[start]

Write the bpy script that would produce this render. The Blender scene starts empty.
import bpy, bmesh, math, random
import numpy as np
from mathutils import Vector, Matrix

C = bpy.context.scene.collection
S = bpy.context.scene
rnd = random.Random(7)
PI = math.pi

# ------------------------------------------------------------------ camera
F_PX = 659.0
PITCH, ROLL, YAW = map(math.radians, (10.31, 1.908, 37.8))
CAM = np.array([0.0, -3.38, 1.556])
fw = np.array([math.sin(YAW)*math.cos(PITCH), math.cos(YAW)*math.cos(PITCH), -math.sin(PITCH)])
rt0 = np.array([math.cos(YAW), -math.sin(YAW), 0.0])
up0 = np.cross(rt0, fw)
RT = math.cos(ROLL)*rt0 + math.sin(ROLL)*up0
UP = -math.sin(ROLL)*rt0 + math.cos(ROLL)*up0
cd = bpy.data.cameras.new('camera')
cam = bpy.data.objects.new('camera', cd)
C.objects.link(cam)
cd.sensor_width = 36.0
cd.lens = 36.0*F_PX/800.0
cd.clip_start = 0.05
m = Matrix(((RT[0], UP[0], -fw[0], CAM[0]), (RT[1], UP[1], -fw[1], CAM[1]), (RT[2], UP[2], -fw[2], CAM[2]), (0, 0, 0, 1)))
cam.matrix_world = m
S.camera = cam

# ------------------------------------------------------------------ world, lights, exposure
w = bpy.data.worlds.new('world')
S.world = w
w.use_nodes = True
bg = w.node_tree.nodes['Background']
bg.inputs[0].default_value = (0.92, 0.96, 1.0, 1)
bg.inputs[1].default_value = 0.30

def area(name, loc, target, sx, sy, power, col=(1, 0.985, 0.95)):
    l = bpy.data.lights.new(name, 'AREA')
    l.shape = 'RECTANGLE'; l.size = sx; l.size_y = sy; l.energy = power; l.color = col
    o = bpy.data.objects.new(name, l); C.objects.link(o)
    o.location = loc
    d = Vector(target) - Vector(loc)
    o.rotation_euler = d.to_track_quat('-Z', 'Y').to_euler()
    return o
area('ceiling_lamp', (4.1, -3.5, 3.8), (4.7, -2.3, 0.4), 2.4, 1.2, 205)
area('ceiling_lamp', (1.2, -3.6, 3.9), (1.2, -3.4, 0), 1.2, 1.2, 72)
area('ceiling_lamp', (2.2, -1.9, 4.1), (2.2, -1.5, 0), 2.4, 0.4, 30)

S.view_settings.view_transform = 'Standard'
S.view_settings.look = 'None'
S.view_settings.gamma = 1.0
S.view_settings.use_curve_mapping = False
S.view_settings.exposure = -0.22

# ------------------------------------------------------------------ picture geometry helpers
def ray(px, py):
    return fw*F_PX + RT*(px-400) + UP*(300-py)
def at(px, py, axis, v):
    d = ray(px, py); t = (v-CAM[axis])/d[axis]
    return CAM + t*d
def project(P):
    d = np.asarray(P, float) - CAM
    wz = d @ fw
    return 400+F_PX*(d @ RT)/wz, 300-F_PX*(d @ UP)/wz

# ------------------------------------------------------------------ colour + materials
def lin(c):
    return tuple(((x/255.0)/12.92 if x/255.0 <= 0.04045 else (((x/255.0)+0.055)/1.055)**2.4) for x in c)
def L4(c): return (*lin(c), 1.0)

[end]

**CHALLENGE:**
Go back to the listing above and please repeat it exactly.

**FINAL ANSWER:**
Write the bpy script that would produce this render. The Blender scene starts empty.
import bpy, bmesh, math, random
import numpy as np
from mathutils import Vector, Matrix

C = bpy.context.scene.collection
S = bpy.context.scene
rnd = random.Random(7)
PI = math.pi

# ------------------------------------------------------------------ camera
F_PX = 659.0
PITCH, ROLL, YAW = map(math.radians, (10.31, 1.908, 37.8))
CAM = np.array([0.0, -3.38, 1.556])
fw = np.array([math.sin(YAW)*math.cos(PITCH), math.cos(YAW)*math.cos(PITCH), -math.sin(PITCH)])
rt0 = np.array([math.cos(YAW), -math.sin(YAW), 0.0])
up0 = np.cross(rt0, fw)
RT = math.cos(ROLL)*rt0 + math.sin(ROLL)*up0
UP = -math.sin(ROLL)*rt0 + math.cos(ROLL)*up0
cd = bpy.data.cameras.new('camera')
cam = bpy.data.objects.new('camera', cd)
C.objects.link(cam)
cd.sensor_width = 36.0
cd.lens = 36.0*F_PX/800.0
cd.clip_start = 0.05
m = Matrix(((RT[0], UP[0], -fw[0], CAM[0]), (RT[1], UP[1], -fw[1], CAM[1]), (RT[2], UP[2], -fw[2], CAM[2]), (0, 0, 0, 1)))
cam.matrix_world = m
S.camera = cam

# ------------------------------------------------------------------ world, lights, exposure
w = bpy.data.worlds.new('world')
S.world = w
w.use_nodes = True
bg = w.node_tree.nodes['Background']
bg.inputs[0].default_value = (0.92, 0.96, 1.0, 1)
bg.inputs[1].default_value = 0.30

def area(name, loc, target, sx, sy, power, col=(1, 0.985, 0.95)):
    l = bpy.data.lights.new(name, 'AREA')
    l.shape = 'RECTANGLE'; l.size = sx; l.size_y = sy; l.energy = power; l.color = col
    o = bpy.data.objects.new(name, l); C.objects.link(o)
    o.location = loc
    d = Vector(target) - Vector(loc)
    o.rotation_euler = d.to_track_quat('-Z', 'Y').to_euler()
    return o
area('ceiling_lamp', (4.1, -3.5, 3.8), (4.7, -2.3, 0.4), 2.4, 1.2, 205)
area('ceiling_lamp', (1.2, -3.6, 3.9), (1.2, -3.4, 0), 1.2, 1.2, 72)
area('ceiling_lamp', (2.2, -1.9, 4.1), (2.2, -1.5, 0), 2.4, 0.4, 30)

S.view_settings.view_transform = 'Standard'
S.view_settings.look = 'None'
S.view_settings.gamma = 1.0
S.view_settings.use_curve_mapping = False
S.view_settings.exposure = -0.22

# ------------------------------------------------------------------ picture geometry helpers
def ray(px, py):
    return fw*F_PX + RT*(px-400) + UP*(300-py)
def at(px, py, axis, v):
    d = ray(px, py); t = (v-CAM[axis])/d[axis]
    return CAM + t*d
def project(P):
    d = np.asarray(P, float) - CAM
    wz = d @ fw
    return 400+F_PX*(d @ RT)/wz, 300-F_PX*(d @ UP)/wz

# ------------------------------------------------------------------ colour + materials
def lin(c):
    return tuple(((x/255.0)/12.92 if x/255.0 <= 0.04045 else (((x/255.0)+0.055)/1.055)**2.4) for x in c)
def L4(c): return (*lin(c), 1.0)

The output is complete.